Short exercise: Identify the lines that contain the word "scene", then copy them.

Information supplied:
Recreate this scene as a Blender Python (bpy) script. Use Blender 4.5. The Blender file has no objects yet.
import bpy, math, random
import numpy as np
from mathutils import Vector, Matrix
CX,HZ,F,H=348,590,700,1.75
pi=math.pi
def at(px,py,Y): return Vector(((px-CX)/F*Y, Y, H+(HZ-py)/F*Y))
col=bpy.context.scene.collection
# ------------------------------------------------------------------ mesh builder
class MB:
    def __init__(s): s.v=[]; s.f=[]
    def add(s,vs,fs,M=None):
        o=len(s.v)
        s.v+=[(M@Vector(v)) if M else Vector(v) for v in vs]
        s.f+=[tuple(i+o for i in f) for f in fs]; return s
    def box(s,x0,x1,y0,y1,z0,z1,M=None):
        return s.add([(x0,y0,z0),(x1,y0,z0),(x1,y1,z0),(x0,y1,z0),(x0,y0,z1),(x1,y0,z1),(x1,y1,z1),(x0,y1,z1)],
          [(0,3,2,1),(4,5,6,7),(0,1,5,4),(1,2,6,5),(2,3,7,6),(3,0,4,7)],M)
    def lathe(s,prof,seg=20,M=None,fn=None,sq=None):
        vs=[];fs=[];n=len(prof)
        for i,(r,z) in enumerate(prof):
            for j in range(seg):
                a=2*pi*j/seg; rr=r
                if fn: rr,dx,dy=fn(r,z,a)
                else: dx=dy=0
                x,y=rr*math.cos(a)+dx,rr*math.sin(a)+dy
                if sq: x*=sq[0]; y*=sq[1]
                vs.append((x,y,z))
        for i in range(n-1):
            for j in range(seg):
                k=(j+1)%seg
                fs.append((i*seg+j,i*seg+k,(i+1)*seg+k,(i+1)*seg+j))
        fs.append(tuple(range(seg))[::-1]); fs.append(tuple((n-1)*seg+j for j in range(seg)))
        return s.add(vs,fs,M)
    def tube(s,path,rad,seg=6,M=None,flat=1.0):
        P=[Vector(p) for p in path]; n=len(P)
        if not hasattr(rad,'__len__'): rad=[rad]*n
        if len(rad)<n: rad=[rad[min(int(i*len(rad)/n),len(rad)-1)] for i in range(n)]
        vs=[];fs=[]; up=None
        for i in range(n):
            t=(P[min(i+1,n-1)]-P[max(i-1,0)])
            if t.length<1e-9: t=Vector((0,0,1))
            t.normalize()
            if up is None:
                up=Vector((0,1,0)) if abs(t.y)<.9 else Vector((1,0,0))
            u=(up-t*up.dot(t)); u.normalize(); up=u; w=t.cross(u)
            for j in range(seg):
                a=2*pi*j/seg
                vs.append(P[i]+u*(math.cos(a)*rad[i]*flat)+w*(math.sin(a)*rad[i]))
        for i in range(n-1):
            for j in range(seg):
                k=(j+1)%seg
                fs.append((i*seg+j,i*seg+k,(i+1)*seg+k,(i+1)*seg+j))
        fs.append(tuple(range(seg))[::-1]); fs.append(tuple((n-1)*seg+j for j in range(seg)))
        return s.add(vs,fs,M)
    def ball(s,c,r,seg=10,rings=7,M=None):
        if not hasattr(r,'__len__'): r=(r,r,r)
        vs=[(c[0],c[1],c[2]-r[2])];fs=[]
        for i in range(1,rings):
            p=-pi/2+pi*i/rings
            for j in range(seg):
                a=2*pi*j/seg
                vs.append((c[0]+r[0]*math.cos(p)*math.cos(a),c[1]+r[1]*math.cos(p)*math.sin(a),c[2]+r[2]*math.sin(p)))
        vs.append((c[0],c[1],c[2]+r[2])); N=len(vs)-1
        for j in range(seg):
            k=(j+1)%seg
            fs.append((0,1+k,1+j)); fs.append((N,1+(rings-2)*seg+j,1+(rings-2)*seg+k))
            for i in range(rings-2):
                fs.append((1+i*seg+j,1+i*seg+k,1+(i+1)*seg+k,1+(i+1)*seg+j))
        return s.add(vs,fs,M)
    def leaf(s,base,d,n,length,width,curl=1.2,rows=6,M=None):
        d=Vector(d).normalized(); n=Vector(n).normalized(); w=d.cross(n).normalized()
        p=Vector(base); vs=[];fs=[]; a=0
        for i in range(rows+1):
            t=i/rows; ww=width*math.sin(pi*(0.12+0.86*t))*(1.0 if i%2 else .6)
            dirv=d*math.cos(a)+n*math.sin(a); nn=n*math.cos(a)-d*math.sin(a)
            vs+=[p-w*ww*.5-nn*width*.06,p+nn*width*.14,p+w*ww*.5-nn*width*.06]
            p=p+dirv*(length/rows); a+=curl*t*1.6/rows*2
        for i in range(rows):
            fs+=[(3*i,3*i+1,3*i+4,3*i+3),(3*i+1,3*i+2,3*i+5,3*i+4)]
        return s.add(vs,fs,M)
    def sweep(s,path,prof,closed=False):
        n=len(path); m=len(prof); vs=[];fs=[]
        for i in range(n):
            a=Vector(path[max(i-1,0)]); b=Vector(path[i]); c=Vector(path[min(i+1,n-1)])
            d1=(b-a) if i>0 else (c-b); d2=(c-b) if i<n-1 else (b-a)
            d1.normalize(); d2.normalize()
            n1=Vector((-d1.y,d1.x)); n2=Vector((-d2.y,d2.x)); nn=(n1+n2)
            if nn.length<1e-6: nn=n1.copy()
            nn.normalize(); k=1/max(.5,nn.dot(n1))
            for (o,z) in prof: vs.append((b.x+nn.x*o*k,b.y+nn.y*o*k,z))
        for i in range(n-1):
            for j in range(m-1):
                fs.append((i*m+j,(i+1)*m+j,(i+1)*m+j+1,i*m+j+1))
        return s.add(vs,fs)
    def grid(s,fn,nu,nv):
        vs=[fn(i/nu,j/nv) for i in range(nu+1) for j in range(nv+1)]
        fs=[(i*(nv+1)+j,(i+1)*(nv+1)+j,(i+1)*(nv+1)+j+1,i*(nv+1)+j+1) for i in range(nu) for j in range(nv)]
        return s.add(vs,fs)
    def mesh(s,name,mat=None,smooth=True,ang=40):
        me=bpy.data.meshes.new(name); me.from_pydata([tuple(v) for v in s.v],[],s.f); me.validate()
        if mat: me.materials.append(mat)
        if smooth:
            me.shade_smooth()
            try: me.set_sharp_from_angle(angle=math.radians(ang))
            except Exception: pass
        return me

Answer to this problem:
Recreate this scene as a Blender Python (bpy) script. Use Blender 4.5. The Blender file has no objects yet.
col=bpy.context.scene.collection